• **What you have to do**
Starting at the first line of the listing below, repeat each line up to and including the one containing "rng = np.random.default_rng(77)". Leave out pictures.

• **Data**
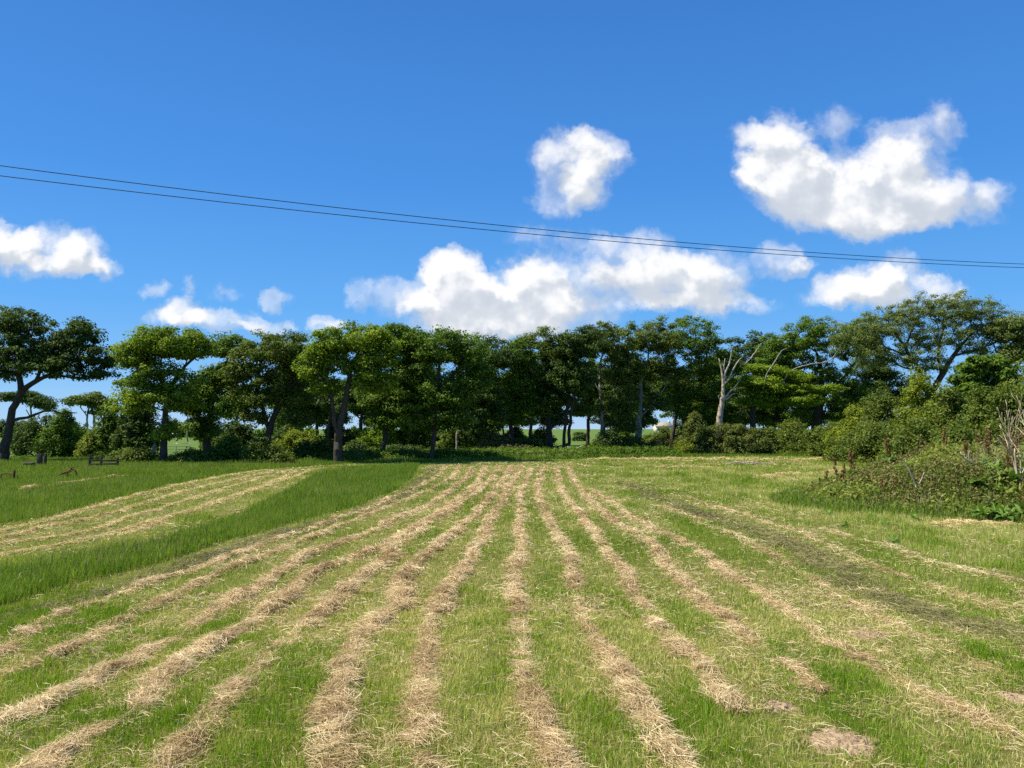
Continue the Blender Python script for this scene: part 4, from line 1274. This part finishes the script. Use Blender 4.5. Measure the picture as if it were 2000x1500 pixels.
for k, (px, tp, rp, d) in enumerate(FARH):
    bush('far_hedge', ['far dark hedge clump behind the flat topped pair', 'far hedge clump behind the big round bush', 'far hedge clump right of the gate', 'far hedge clump above the gate',
                       'far hedge clump behind the leaning trunk', 'far hedge clump behind the leftmost trunk'][k], 'hedge', 'far hedge clumps on the skyline', px, tp, rp, d, 'leafdark' if k % 2 else 'leafmid',
         seed=320 + k, n=150, npl=50, size=.4, puff=.7, depth=.3)


# ---------------------------------------------------------------- dead tree
def deadtree():
    d = 50.5
    rng = np.random.default_rng(77)

    def q(l):
        return [(*P(px, py, d), r * .0062) for px, py, r in l]
    limbs = [
        [(*(P(1404, 840, d) * np.array([1, 1, 0]) - np.array([0, 0, .1])), .42)] + q([(1404, 840, 38), (1406, 812, 30), (1410, 785, 25), (1412, 765, 17), (1412, 740, 13), (1409, 722, 9), (1407, 712, 7), (1404, 700, 2.5)]),
        q([(1412, 765, 14), (1414, 740, 12), (1418, 725, 10), (1425, 708, 7), (1428, 692, 5), (1430, 676, 1.5)]),
        q([(1418, 738, 9), (1414, 722, 8), (1415, 710, 6), (1416, 700, 1.8)]),
        q([(1412, 752, 12), (1422, 742, 10), (1432, 722, 8), (1441, 706, 7), (1451, 697, 1.8)]),
        q([(1420, 745, 6), (1430, 735, 5), (1437, 728, 1.5)]),
        q([(1412, 778, 12), (1420, 772, 10), (1428, 763, 8), (1438, 752, 6), (1447, 738, 2)]),
        q([(1412, 782, 10), (1422, 778, 9), (1430, 770, 6), (1440, 768, 2)]),
        q([(1408, 785, 7), (1404, 778, 4), (1403, 772, 1.5)]),
        q([(1441, 706, 4), (1452, 712, 4), (1464, 702, 5), (1475, 688, 5), (1487, 670, 1.2)]),
    ]
    pos, par, r, main = grow(limbs, np.zeros((0, 3)), rng, step=.16, rtip=.012, jit=.03)
    V, Fs = limb_mesh(pos, par, r, main, sides=9, ridge=.12)
    base = P(1404, 838, d)
    base[2] = 0
    o = mesh_np('dead_tree', V - base, Fs, M['barkdead'], smooth=True, loc=base)
    tag(o, 'bleached dead tree with jagged bare limbs above the gorse', 'dead tree')

    def stick(name, pts, d, mat, lab, cat, grp=None):
        rg = np.random.default_rng(len(lab))
        L = [[(*P(px, py, d), rr / 100 * (.62 if name == 'dead_limb' else 1)) for px, py, rr in l] for l in pts]
        ps, pr_, r_, m_ = grow(L, np.zeros((0, 3)), rg, step=.12, rtip=.006, jit=.02)
        V_, F_ = limb_mesh(ps, pr_, r_, m_, sides=6)
        b_ = ps[0].copy()
        oo = mesh_np(name, V_ - b_, F_, M[mat], smooth=True, loc=b_)
        return tag(oo, lab, cat, grp)
    stick('dead_limb', [[(1490, 760, 8), (1498, 730, 7), (1510, 712, 7), (1520, 695, 6), (1527, 685, 5), (1538, 680, 2)], [(1517, 698, 4), (1532, 694, 2)]], 53.5, 'barkpale', 'grey bent dead limb rising from the yellow green layered tree', 'dead branch', 'grey dead limbs right of the white tree')
    stick('dead_limb', [[(1520, 760, 9), (1545, 725, 8), (1580, 712, 7), (1610, 708, 6), (1626, 700, 5), (1634, 687, 4), (1641, 678, 2)], [(1626, 700, 4), (1645, 694, 3), (1652, 682, 2)], [(1641, 678, 2), (1642, 670, 1)]], 54, 'barkpale',
          'long grey dead limb reaching right across the massive black trunk tree', 'dead branch', 'grey dead limbs right of the white tree')
    stick('dead_stick', [[(1762, 895, .8), (1775, 917, 1.3), (1788, 946, 1.6), (1790, 955, 1.5)]], 15.2, 'twig', 'straight pale stick leaning on the weedy mound', 'stick')
    stick('dead_stick', [[(1795, 944, 1.0), (1802, 932, .8), (1805, 922, .4)], [(1802, 932, .5), (1809, 930, .3)]], 15.0, 'twig', 'short pale forked stick right of the straight stick on the mound', 'stick')
    stick('fallen_branch', [[(1912, 912, 2.2), (1895, 903, 2), (1880, 893, 1.4), (1876, 882, .6)], [(1895, 903, 1.2), (1892, 890, .9), (1893, 880, .4)], [(1910, 910, 1), (1935, 905, .8), (1950, 896, .4)]], 15.6, 'twig',
          'pale curved fallen branch lying on the crest of the weedy mound', 'branch')
    stick('fallen_branch', [[(1118, 886, 5), (1128, 876, 5), (1140, 870, 2)], [(1124, 880, 3), (1108, 872, 2)]], 44, 'barkdead', 'grey fallen branch on the shaded bank below the parallel trunks', 'branch')


deadtree()


def twig_shrub():
    rng = np.random.default_rng(91)
    d = 14.6
    base = P(1992, 950, d)
    z0 = float(mound_z(np.array([base[0]]), np.array([base[1]]))[0])
    base[2] = max(z0 - .05, 0)
    tips = [(1948, 795), (1966, 785), (1985, 772), (1962, 815), (1952, 830), (1945, 848), (1990, 800), (2005, 790), (2020, 800), (1975, 800), (2012, 815), (2030, 830), (1958, 870), (1968, 850), (2000, 840), (1984, 830),
            (1942, 862), (2040, 800), (1996, 768), (1978, 812)]
    limbs = [[(*base, .020), (*P(1994, 915, d), .016), (*P(1992, 885, d), .012)], [(*(base + [.05, .05, 0]), .016), (*P(1980, 905, d + .1), .012), (*P(1972, 880, d + .1), .009)],
             [(*(base + [-.05, 0, 0]), .016), (*P(2006, 895, d - .1), .011), (*P(2014, 860, d - .1), .008)]]
    roots = [l[1][:3] for l in limbs] + [l[2][:3] for l in limbs]
    for px, py in tips:
        e = P(px, py, d + rng.uniform(-.5, .5))
        q = np.array(roots[int(np.argmin([np.linalg.norm(np.array(t_) - e) + 1.2 * abs(t_[0] - e[0]) for t_ in roots]))])
        m_ = q + (e - q) * .55 + rng.normal(0, .018, 3)
        limbs.append([(*q, .0085), (*m_, .0062), (*e, .0032)])
        for _ in range(3):
            w_ = q + (e - q) * rng.uniform(.35, .8)
            limbs.append([(*w_, .0042), (*(w_ + (e - q) * rng.uniform(.15, .32) + rng.normal(0, .055, 3)), .0028)])
    pos, par, r, main = grow(limbs, np.zeros((0, 3)), rng, step=.09, rtip=.0030, jit=.010)
    V, Fs = limb_mesh(pos, par, r, main, sides=5)
    o = mesh_np('dead_shrub', V - base, Fs, M['twig'], smooth=True, loc=base)
    tag(o, 'bare tan dead twigs fanning up at the right edge of the mound', 'dead shrub')
    # stub post next to it
    b2 = P(1984, 925, 14.2)
    L = [[(*P(1986, 925, 14.2), .018), (*P(1983, 895, 14.2), .016), (*P(1982, 876, 14.2), .013)]]
    pos, par, r, main = grow(L, np.zeros((0, 3)), rng, step=.1, rtip=.006, jit=.008)
    V, Fs = limb_mesh(pos, par, r, main, sides=6)
    o = mesh_np('dead_stalk', V - b2, Fs, M['barkdead'], smooth=True, loc=b2)
    tag(o, 'thick pale broken stalk standing in front of the bare twigs', 'stalk')


twig_shrub()


# ---------------------------------------------------------------- mound weeds
def broad_leaves(C, az, L, wd, tilt, curl, v):
    """lance shaped bent leaves: 3 segments."""
    n = len(C)
    d = np.column_stack([np.cos(az), np.sin(az), np.zeros(n)])
    s = np.column_stack([-np.sin(az), np.cos(az), np.zeros(n)])
    up = np.array([0, 0, 1.0])
    ts = [0, .35, .7, 1.0]
    ws = [.18, 1.0, .8, .0]
    V = np.empty((n, 7, 3))
    k = 0
    for t, w in zip(ts, ws):
        p = C + d * (L * t * np.cos(tilt))[:, None] + up * (L * t * np.sin(tilt) - L * curl * t * t)[:, None]
        if w == 0:
            V[:, k] = p
            k += 1
        else:
            V[:, k] = p - s * (wd / 2 * w)[:, None] + up * (wd * .12 * w)[:, None]
            V[:, k + 1] = p + s * (wd / 2 * w)[:, None] + up * (wd * .12 * w)[:, None]
            k += 2
    b = np.arange(n)[:, None] * 7
    Fs = [np.concatenate([b + np.array([0, 1, 3, 2]), b + np.array([2, 3, 5, 4])]), b + np.array([4, 5, 6])]
    return V.reshape(-1, 3), Fs, np.repeat(v, 7)


def dock_proto(seed, spikes=2, nl=11, size=.28):
    rng = np.random.default_rng(9100 + seed)
    root = empty('dock_plant', (0, 0, 0))
    C = np.column_stack([rng.normal(0, .03, nl), rng.normal(0, .03, nl), rng.uniform(0, .06, nl)])
    V, Fs, v = broad_leaves(C, rng.uniform(0, 2 * np.pi, nl), size * rng.uniform(.6, 1.2, nl), size * .32 * rng.uniform(.7, 1.2, nl), rng.uniform(.25, 1.1, nl), rng.uniform(.1, .5, nl), rng.uniform(0, 1, nl))
    mesh_np('leaf_rosette', V, Fs, M['dock'], root, attrs={'v': v})
    for k in range(spikes):
        hh = rng.uniform(.32, .55)
        a = rng.uniform(0, 2 * np.pi)
        top = np.array([math.cos(a) * .1, math.sin(a) * .1, hh])
        L = [[(0, 0, 0, .006), (*(top * .5 + rng.normal(0, .01, 3)), .005), (*top, .003)]]
        pos, par, r, main = grow(L, np.zeros((0, 3)), rng, step=.1, rtip=.002, jit=.004)
        V, Fs = limb_mesh(pos, par, r, main, sides=5)
        st = mesh_np('stem', V, Fs, M['russet'], root, attrs={'v': np.full(len(V), .4)})
        tt = np.linspace(.42, 1.0, 16)
        cc = tt[:, None] * top + rng.normal(0, .022, (16, 3)) * (1.25 - tt)[:, None]
        Vl, Fl, va = leaf_cloud(cc, rng.uniform(0, 1, 16), 16, (.022, .022, .03), .022, rng, .8, 0)
        mesh_np('seed_spike', Vl, [Fl], M['russet'], root, attrs={'v': va})
    return root


def copy_tree(o):
    c = o.copy()
    COL.objects.link(c)
    for ch in o.children:
        k = ch.copy()
        COL.objects.link(k)
        k.parent = c
    return c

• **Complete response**
Continue the Blender Python script for this scene: part 4, from line 1274. This part finishes the script. Use Blender 4.5. Measure the picture as if it were 2000x1500 pixels.
for k, (px, tp, rp, d) in enumerate(FARH):
    bush('far_hedge', ['far dark hedge clump behind the flat topped pair', 'far hedge clump behind the big round bush', 'far hedge clump right of the gate', 'far hedge clump above the gate',
                       'far hedge clump behind the leaning trunk', 'far hedge clump behind the leftmost trunk'][k], 'hedge', 'far hedge clumps on the skyline', px, tp, rp, d, 'leafdark' if k % 2 else 'leafmid',
         seed=320 + k, n=150, npl=50, size=.4, puff=.7, depth=.3)


# ---------------------------------------------------------------- dead tree
def deadtree():
    d = 50.5
    rng = np.random.default_rng(77)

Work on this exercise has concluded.